◆ GIVEN TASK
Repeat, exactly, the run of lines that opens with the line containing "Continue the Blender" and closes with the line containing "return a.build(name, list(mats), parent, 60)", and leave all other lines out.

(Scene modeling code data)
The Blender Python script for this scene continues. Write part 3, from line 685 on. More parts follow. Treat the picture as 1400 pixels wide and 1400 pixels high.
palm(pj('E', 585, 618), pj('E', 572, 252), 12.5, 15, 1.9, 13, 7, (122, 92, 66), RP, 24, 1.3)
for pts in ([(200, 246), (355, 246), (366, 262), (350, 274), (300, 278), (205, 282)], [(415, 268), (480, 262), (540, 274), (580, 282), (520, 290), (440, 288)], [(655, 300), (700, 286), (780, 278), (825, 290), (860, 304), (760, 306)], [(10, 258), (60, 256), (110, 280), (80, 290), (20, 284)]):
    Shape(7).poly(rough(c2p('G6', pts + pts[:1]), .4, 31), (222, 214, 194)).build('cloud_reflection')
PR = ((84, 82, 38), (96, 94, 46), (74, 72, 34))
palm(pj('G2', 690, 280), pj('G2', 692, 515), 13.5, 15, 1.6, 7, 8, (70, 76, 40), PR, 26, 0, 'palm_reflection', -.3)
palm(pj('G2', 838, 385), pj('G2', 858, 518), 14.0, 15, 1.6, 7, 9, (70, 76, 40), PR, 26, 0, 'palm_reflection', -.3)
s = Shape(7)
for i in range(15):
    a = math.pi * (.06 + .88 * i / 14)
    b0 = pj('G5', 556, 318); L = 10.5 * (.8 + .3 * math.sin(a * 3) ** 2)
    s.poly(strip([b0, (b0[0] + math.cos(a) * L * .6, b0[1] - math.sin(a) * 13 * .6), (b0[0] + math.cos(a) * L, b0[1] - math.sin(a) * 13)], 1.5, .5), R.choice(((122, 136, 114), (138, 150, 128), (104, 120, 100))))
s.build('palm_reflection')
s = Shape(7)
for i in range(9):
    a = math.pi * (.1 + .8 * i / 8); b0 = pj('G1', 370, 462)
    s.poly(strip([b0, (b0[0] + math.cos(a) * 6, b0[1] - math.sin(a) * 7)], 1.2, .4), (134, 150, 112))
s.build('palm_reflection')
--
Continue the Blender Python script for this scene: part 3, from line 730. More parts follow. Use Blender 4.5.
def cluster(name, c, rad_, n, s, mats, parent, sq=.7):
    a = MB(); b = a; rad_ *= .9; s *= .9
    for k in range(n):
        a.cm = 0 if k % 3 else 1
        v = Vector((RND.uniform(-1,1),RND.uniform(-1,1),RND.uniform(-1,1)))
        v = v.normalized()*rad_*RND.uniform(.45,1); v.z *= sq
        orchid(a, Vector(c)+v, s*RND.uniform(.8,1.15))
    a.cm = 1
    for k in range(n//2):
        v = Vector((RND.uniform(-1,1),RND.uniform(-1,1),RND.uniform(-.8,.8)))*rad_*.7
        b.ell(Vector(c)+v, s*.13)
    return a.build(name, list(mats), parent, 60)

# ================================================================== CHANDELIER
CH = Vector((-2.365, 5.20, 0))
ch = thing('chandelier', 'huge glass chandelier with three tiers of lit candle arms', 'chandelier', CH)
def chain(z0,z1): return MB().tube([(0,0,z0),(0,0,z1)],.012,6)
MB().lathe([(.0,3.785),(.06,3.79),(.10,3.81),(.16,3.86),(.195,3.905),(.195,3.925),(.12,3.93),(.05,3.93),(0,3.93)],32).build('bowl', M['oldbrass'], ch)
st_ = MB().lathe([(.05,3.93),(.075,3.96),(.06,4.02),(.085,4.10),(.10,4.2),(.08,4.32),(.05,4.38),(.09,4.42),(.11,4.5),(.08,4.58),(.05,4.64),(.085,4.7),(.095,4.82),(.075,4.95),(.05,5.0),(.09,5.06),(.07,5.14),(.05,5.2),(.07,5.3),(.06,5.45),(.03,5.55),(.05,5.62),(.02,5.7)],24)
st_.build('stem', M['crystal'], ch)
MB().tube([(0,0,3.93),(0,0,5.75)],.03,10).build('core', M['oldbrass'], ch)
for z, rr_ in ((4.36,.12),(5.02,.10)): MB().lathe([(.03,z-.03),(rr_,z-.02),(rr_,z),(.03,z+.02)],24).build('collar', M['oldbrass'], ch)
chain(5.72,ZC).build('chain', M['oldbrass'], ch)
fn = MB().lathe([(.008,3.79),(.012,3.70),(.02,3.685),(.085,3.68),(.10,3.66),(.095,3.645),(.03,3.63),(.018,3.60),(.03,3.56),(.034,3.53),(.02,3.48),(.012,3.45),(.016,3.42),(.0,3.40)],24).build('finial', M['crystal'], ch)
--
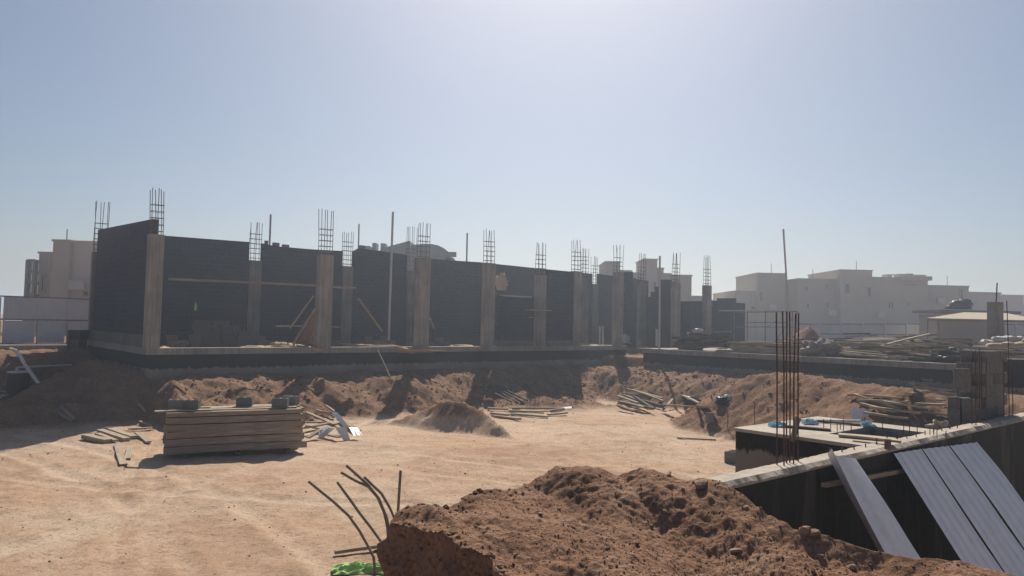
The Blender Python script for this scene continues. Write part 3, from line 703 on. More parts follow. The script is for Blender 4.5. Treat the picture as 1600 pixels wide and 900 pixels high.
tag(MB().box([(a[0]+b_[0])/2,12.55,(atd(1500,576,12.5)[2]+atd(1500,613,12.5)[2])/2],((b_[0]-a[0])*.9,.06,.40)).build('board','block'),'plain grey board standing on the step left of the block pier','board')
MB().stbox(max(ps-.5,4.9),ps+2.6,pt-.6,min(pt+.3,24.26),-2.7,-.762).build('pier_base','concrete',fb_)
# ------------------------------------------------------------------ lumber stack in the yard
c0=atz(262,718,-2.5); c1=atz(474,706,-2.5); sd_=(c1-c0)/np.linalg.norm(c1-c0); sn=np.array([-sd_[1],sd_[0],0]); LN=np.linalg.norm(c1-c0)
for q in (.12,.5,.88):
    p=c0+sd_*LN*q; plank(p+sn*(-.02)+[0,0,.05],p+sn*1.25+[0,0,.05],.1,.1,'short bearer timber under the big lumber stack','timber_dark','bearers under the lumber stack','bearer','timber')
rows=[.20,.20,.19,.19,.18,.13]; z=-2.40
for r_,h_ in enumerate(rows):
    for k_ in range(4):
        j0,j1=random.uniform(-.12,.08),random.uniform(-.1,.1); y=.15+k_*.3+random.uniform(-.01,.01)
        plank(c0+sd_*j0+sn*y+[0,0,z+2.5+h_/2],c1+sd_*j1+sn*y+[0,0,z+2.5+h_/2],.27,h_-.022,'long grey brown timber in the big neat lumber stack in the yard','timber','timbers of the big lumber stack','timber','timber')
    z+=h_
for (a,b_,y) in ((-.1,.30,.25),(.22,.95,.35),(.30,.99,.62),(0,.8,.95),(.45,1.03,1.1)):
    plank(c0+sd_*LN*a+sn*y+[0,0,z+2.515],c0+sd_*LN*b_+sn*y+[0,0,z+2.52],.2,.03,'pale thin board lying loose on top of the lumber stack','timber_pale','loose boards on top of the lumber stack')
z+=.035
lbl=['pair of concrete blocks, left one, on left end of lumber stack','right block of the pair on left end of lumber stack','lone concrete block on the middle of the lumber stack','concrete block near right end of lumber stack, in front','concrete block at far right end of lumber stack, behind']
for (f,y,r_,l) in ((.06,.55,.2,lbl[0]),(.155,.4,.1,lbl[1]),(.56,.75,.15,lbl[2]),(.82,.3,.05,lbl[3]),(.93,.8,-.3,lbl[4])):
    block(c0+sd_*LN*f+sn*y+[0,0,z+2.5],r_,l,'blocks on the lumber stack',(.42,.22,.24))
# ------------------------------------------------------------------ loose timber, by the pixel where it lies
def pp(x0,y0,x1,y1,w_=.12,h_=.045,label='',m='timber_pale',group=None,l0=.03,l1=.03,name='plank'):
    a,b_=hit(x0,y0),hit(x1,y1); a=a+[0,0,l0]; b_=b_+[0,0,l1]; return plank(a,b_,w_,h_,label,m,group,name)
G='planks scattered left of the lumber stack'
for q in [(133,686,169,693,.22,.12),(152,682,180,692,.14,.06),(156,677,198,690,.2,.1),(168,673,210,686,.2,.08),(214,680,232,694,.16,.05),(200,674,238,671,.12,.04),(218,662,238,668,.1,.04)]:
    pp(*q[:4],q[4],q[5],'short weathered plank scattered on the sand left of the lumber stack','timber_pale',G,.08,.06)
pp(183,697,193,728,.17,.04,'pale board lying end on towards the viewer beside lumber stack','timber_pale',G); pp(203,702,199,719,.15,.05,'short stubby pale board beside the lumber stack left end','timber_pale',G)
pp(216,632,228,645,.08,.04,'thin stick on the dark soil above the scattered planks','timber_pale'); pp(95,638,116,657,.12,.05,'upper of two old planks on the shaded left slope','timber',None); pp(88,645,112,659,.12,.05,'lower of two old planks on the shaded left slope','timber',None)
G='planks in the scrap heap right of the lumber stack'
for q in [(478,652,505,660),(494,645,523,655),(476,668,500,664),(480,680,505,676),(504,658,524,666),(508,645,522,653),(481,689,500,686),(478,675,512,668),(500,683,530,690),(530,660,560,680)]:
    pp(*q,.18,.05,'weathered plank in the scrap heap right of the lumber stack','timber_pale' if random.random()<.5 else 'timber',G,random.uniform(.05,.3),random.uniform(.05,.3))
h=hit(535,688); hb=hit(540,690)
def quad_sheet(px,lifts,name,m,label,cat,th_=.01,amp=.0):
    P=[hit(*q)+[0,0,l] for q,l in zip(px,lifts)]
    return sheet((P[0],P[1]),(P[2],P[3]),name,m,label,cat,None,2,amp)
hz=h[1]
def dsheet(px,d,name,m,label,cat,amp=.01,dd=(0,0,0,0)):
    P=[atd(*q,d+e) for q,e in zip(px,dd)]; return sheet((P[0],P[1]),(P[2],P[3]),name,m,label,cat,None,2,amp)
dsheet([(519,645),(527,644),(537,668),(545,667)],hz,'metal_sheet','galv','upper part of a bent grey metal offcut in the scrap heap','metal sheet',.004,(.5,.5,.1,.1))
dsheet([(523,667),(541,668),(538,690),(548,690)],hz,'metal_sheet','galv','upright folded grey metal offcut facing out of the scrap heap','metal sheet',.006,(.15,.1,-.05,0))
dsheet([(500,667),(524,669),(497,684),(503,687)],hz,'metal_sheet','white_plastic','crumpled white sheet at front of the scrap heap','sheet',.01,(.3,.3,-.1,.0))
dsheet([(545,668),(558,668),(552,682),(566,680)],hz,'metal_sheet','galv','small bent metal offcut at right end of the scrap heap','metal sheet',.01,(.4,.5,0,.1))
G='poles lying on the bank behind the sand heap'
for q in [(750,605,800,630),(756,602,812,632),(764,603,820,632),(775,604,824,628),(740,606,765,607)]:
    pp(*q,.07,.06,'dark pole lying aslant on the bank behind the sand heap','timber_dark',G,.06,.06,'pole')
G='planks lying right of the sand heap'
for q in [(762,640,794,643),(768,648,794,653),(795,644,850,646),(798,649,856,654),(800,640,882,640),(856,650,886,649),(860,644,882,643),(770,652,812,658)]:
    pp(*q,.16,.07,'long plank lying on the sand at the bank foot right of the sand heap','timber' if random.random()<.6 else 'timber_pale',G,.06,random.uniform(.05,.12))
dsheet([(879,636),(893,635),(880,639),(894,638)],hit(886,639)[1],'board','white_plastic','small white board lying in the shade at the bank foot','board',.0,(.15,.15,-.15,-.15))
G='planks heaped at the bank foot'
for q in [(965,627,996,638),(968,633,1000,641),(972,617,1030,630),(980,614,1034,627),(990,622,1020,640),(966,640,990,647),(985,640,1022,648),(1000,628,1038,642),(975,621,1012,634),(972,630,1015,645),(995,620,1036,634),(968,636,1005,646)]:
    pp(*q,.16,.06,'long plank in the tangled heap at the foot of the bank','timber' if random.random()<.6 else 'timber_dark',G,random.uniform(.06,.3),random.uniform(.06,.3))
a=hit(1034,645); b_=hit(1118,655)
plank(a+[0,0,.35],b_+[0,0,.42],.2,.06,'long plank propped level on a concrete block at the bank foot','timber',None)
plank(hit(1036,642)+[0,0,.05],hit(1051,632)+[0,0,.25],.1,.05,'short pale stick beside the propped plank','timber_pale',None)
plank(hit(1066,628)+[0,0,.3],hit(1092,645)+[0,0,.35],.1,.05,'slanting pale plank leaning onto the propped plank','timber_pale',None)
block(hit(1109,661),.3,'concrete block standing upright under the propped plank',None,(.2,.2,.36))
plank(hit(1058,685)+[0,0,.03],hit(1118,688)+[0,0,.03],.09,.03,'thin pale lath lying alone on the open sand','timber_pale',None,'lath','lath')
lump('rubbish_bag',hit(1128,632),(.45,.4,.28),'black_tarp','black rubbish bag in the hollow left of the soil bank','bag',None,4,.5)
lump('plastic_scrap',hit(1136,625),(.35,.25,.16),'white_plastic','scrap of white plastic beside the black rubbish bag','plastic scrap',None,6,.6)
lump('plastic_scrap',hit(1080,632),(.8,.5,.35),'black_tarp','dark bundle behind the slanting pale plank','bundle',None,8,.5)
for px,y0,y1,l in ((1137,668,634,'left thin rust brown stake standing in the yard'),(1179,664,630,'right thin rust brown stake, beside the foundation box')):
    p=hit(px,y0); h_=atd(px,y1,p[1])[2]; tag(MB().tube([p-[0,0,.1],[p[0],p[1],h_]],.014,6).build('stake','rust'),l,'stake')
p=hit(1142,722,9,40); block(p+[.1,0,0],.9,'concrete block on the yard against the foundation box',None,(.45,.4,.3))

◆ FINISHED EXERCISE
Continue the Blender Python script for this scene: part 3, from line 730. More parts follow. Use Blender 4.5.
def cluster(name, c, rad_, n, s, mats, parent, sq=.7):
    a = MB(); b = a; rad_ *= .9; s *= .9
    for k in range(n):
        a.cm = 0 if k % 3 else 1
        v = Vector((RND.uniform(-1,1),RND.uniform(-1,1),RND.uniform(-1,1)))
        v = v.normalized()*rad_*RND.uniform(.45,1); v.z *= sq
        orchid(a, Vector(c)+v, s*RND.uniform(.8,1.15))
    a.cm = 1
    for k in range(n//2):
        v = Vector((RND.uniform(-1,1),RND.uniform(-1,1),RND.uniform(-.8,.8)))*rad_*.7
        b.ell(Vector(c)+v, s*.13)
    return a.build(name, list(mats), parent, 60)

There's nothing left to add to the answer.